*Dataset extract:*
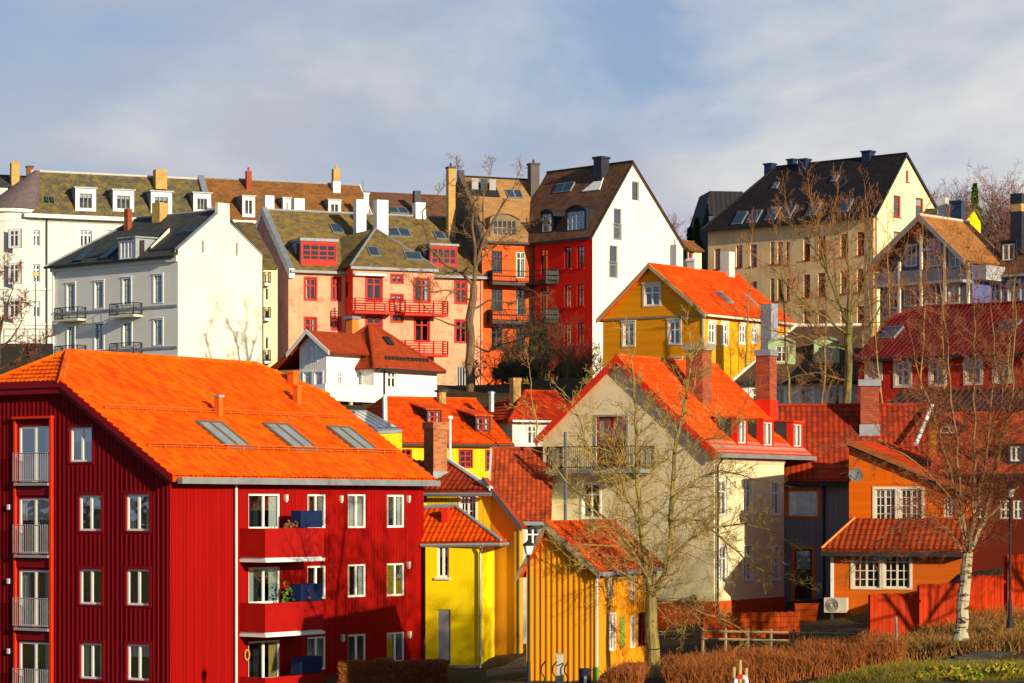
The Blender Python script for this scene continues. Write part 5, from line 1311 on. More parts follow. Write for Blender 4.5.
# corner stack between the two facades
# ================================================================== 18. dark roof behind the pink house
h = House('rear_building', 'building with dark brown roof and black chimney rising behind the pink house', 'building', 366.0, 256.0, 22.0, 11.0)
pr = h.gable(12, 9, 'u', 4.5, pt(420, 193, 261).z, pt(420, 218, 256).z, pt(420, 218, 256).z, mat=DBR); h.shell(12, 9, *pr, PALY)
h.chimney(412.5, 191, 421, 203, BLKM, None, Y=259, drop=2); sq_sky(h, 'front', 398, 211, 2, 1.2, 2)
h.chimney(362, 193, 369, 206, WHM, WHM, Y=252, drop=2)
mb = MB(); a = pt(363, 196, 252); mb.tube(a, pt(363, 180, 252), .03, .02, 4); mb.build('aerial', DKMETAL, h.roof)

# ================================================================== 19. orange gabled house
h = House('orange_gabled_house', 'ochre-orange gabled house with bright orange roof and white windows', 'house', 703.7, 172.0, 52.0, 6.0)
La = h.aR(789); Lb = h.bL(603); bA = h.bL(651)
ze = h.Rf.hit(704, 312)[1] + .1; zr = pt(651, 264.5, h.Lf.P(bA, 0).y).z
pr = h.gable(La, Lb, 'u', bA, zr, ze, ze, oe=.35, og0=.3, og1=.25, mat=ORT2, th=.16, geo=(.3, .38, .03, .04, 0, 4))
OGW = dict(frame=WHITE, fw=.10, nv=1, hz=(.64,), rec=.05, casing=CREAM, cw=.14, curtain='', head=True)
for r in ((644.5, 285.5, 659.5, 305.5), (623.5, 323.5, 634, 346), (669, 321.5, 680, 344)): h.win(h.Lf, *r, **OGW)
h.win(h.Lf, 671, 360, 681, 374, **OGW)
for r in ((708.8, 323, 715.3, 343.5), (721.5, 324, 727.8, 345), (739.5, 325, 745.5, 343.5), (752, 327, 757.5, 343)): h.win(h.Rf, *r, **OGW)
h.shell(La, Lb, pr[0], pr[1], boards('orange_yellow_boards', (.84, .35, .010), .18, False, .008, .05, prof='lap'), boards('ochre_orange_boards', (.88, .32, .008), .18, False, .008, .12, prof='lap'))
h.barge(M('sandy_board', (.45, .32, .16), .6), 0, w=.3, t=.06, lift=.06); h.barge(CREAM, 1, w=.25, t=.05); h.gutter(CREAM, h=.14)
for (x0, y0, x1, y1) in ((714.5, 292.5, 733, 304), (743, 295.5, 758, 307)): h.skylight('front', x0, y0, x1, y1, 2, LEAD, .1)
mb = MB(); fbox(mb, h.Lf, 0, Lb, ze - .35, ze - .2, -.08, -.001); mb.build('string_board', FRB, h.root)
mb = MB(); fbox(mb, h.Lf, -.04, .10, h.zb, ze - .36, -.05, -.001); mb.build('corner_board', CREAM, h.root)
GCH = plaster('pale_grey_chimney', (.58, .58, .56), .2)
for (x0, x1, y0, Y) in ((670, 680.5, 245, 179), (687, 699.5, 259, 179), (720, 735, 252, 182)): h.chimney(x0, y0, x1, 275, GCH, None if x0 != 687 else WHM, Y=Y, drop=2, pots=1 if x0 < 700 else 0)
h.chimney(760.5, 304, 778, 332, plaster('blue_grey_chimney', (.30, .32, .38), .3), None, Y=170, drop=5)
gp(700, 166, 6.8); gp(620, 170, 7.2)
h = House('yellow_cottage', 'small pale yellow cottage with brown roof peeping out behind the white gable', 'house', 688.0, 238.0, 30.0, 12.0)
h.win(h.Rf, 688.5, 250, 694, 258.5, frame=REDFR, fw=.08, curtain='')
pr = h.gable(1.5, 3, 'u', 1.4, pt(690, 241, 239).z, pt(690, 248, 238).z, pt(690, 248, 238).z, mat=OCB, og0=.1, og1=.1); h.shell(1.5, 3, *pr, PALY)

# ================================================================== 20. black-roofed sandy building
h = House('sandy_building', 'long sandy-brown building with black roof, red window trim and pale yellow gable', 'apartment building', 877.0, 240.0, 49.0, 8.0)
La = h.aR(939.5); Lb = h.bL(708); aA = h.aR(905.6)
ze = h.Lf.hit(877, 212)[1] + .25; zr = pt(905.6, 153.5, h.Rf.P(aA, 0).y).z; z2 = h.Rf.hit(939, 214)[1]
bh = None
pr = h.gable(La, Lb, 'v', aA, zr, ze, z2, oe=.45, og0=.15, og1=.45, hip1=(4.6, None), mat=BLKT, th=.2, capmat=DKMETAL)
BWD = dict(frame=REDFR, fw=.08, nv=1, hz=(.68,), rec=.18, curtain='', sill=REDFR)
one = dict(BWD); one['nv'] = 0
rowA = ((714.5, 249, 720.5, 269), (736, 245.5, 742.5, 267), (750, 244.5, 757, 266), (803.5, 237.5, 810, 260), (818, 236, 825.5, 259), (840.5, 234, 848, 256.5), (857, 232, 864, 255))
for (x0, y0, x1, y1) in rowA:
    h.win(h.Lf, x0, y0, x1, y1, **BWD); h.win(h.Lf, x0, y0 + 37, x1, y1 + 37, **BWD); h.win(h.Lf, x0, y0 + 74, x1, y1 + 74, **BWD)
for (x0, x1) in ((770.5, 774.5), (777.5, 783), (786, 789.5)):
    for k in range(3): h.win(h.Lf, x0, 242 + 36.5 * k, x1, 264 + 36.5 * k, **one)
for r in ((906, 170.5, 908.6, 182), (893.5, 195.5, 900.8, 217), (915.5, 198, 923.5, 220), (893.5, 231.5, 901.5, 254), (916, 233, 924, 256)): h.win(h.Rf, *r, frame=REDFR, fw=.12, nv=0, hz=(.62,), rec=.12, sill=REDFR, curtain='')
h.shell(La, Lb, pr[0], pr[1], PALY, BEI)
h.wall(h.Rf, pr[0], PALY, name='gable_skin') if False else None
h.gutter(DKMETAL, h=.3, r=.16); h.barge(DKMETAL, 0, w=.3, t=.06, lift=.05)
h.pipe(h.Lf, .3, h.zb, ze - .4, .08, BEI)
for cx_2, cy_2 in ((740, 218.5), (754.5, 217), (773, 214), (788, 212.5), (813.5, 209.5), (845.5, 206)): sq_sky(h, 'front', cx_2, cy_2, 1.25, 1.7)
for cx_2, cy_2 in ((775.5, 186), (835, 179)): sq_sky(h, 'front', cx_2, cy_2, .7, .8, 2, name='roof_hatch')
for (x0, x1, y0, Y) in ((764, 776, 163.5, 254), (787, 797, 159, 253), (797.5, 811, 159, 251), (861.5, 875, 151, 246.5)): h.chimney(x0, y0, x1, 180, BLUM, BLUM, Y=Y, drop=2, capo=.1, caph=.15)
gp(800, 236, 10.0); gp(900, 238, 10.0)
h = House('black_mansard_house', 'dark grey house with ribbed black mansard left of the sandy building', 'house', 703.0, 262.0, 8.0, 10.0)
La = h.aR(745); zt = h.Rf.hit(720, 225)[1]; z9 = h.Rf.hit(720, 190)[1]
h.shell(La, 7, [(0, zt), (La, zt)], [(0, zt), (7, zt)], plaster('dark_grey_render', (.10, .10, .11), .3))
mb = MB(); B = [h.W(-.1, -.1, zt), h.W(La, -.1, zt), h.W(La, 7, zt), h.W(-.1, 7, zt)]; T_ = [h.W(.9, .9, z9), h.W(La, .9, z9), h.W(La, 6, z9), h.W(.9, 6, z9)]
mb.hexa(B + T_); mb.build('roof', tiles('ribbed_black', (.03, .03, .035), (.02, .02, .025), .5, 3, .08), h.root)
LIT = bpy.data.materials.new('lit_lamp_glass'); LIT.use_nodes = True; LIT.node_tree.nodes['Principled BSDF'].inputs['Emission Color'].default_value = (1, .85, .55, 1); LIT.node_tree.nodes['Principled BSDF'].inputs['Emission Strength'].default_value = 2
mb = MB(); a, z = h.Rf.hit(712.5, 219); fbox(mb, h.Rf, a - .4, a + .5, z - .2, z + .25, -.35, -.001); mb.build('wall_lamp', WHM, h.root)

# ================================================================== 21. blue house with brown roof
h = House('blue_house', 'blue boarded house with brown gable roof, open balcony porch and cream posts', 'house', 972.0, 182.0, 48.0, 9.0)
Lb = h.bL(880); La = h.aR(995) + 2; bA = h.bL(931)
ze = h.Lf.hit(972, 257)[1]; zr = pt(931, 216.5, h.Lf.P(bA, 0).y).z; z1 = h.Lf.hit(880, 266)[1]
pr = h.gable(La, Lb, 'u', bA, zr, ze, z1, oe=.35, og0=1.5, og1=0, mat=tiles('burnt_brown_slates', (.40, .17, .045), (.25, .10, .03), .4, .32, .04, flat=True, per=.8), th=.2, capmat=M('pale_ridge2', (.55, .5, .4), .6))
h.barge(M('grey_bargeboard', (.28, .26, .24), .6), 0, w=.42, t=.08, lift=.05)
CW = dict(frame=WHITE, fw=.09, nv=1, hz=(.5,), curtain='', casing=WHITE, cw=.08)
for r in ((906, 245, 916, 266), (928, 240, 940, 266), (950, 248, 960, 267), (888, 290, 898, 308), (905, 288, 915, 306), (926, 284, 936, 304), (949, 284, 959, 303)): h.win(h.Lf, *r, **CW)
h.shell(La, Lb, pr[0], pr[1], BLUB, GBLU)
f = h.Lf
zfl = f.hit(930, 281, -1.4)[1]
mb = MB(); fbox(mb, f, .0, Lb, zfl - .2, zfl, -1.45, -.002); o = mb.build('balcony', GREYFR, h.root)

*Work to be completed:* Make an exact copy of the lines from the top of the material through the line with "mb = MB(); a = pt(363, 196, 252);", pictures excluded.

*Exercise result:*
The Blender Python script for this scene continues. Write part 5, from line 1311 on. More parts follow. Write for Blender 4.5.
# corner stack between the two facades
# ================================================================== 18. dark roof behind the pink house
h = House('rear_building', 'building with dark brown roof and black chimney rising behind the pink house', 'building', 366.0, 256.0, 22.0, 11.0)
pr = h.gable(12, 9, 'u', 4.5, pt(420, 193, 261).z, pt(420, 218, 256).z, pt(420, 218, 256).z, mat=DBR); h.shell(12, 9, *pr, PALY)
h.chimney(412.5, 191, 421, 203, BLKM, None, Y=259, drop=2); sq_sky(h, 'front', 398, 211, 2, 1.2, 2)
h.chimney(362, 193, 369, 206, WHM, WHM, Y=252, drop=2)
mb = MB(); a = pt(363, 196, 252); mb.tube(a, pt(363, 180, 252), .03, .02, 4); mb.build('aerial', DKMETAL, h.roof)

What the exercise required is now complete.